For years thousand pilots, mechanics and air-traffic controllers are reporting that fatigue led them to make mistakes on the job, including several cases where pilots fell asleep in midflight since the years 2000's.
The reports show that crews flew to the wrong altitude, botched landings and missed radio calls, according to an aviation safety database compiled by NASA. In one case, a pilot and co-pilot fell asleep while descending toward Dulles International Airport near Washington, D.C., the NASA records say.
Pilot unions say fatigue is one of the top safety threats in aviation. The incidents are partially the result of changes in work rules imposed by financially troubled airlines that have put added pressures on pilots to fly longer hours, unions say.
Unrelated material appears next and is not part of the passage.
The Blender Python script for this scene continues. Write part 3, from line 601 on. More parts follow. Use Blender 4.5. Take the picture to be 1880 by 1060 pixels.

"We see these as signs of pushing pilots to go beyond their limits," said Capt. John Prater, president of the Air Line Pilots Association (ALPA), the nation's largest pilot's union.
The NTSB has for two decades called on the Federal Aviation Administration
(FAA) to tighten restrictions on how many hours pilots can work each day.
Airline crews can work up to 16 hours a day, possibly more if a flight is delayed. Research by the NTSB and others shows sharply higher risks of pilot mistakes and accidents after long shifts or periods without normal sleep.
The FAA has tried several times to revise pilot work rules since the 1990s, but the efforts failed each time under opposition from airlines and pilot unions.
Airlines recognize that tired pilots are not effective and have devoted considerable resources to the issue. In recent years, most carriers have boosted fatigue training and strengthened policies allowing pilots to decline to fly if they feel tired, but in practice it does not seem to be efficient says the ALPA.
The NASA system contains 750 incidents since 2000 in which aviation workers cited fatigue-related incidents. Pilots were involved in 650 of those cases.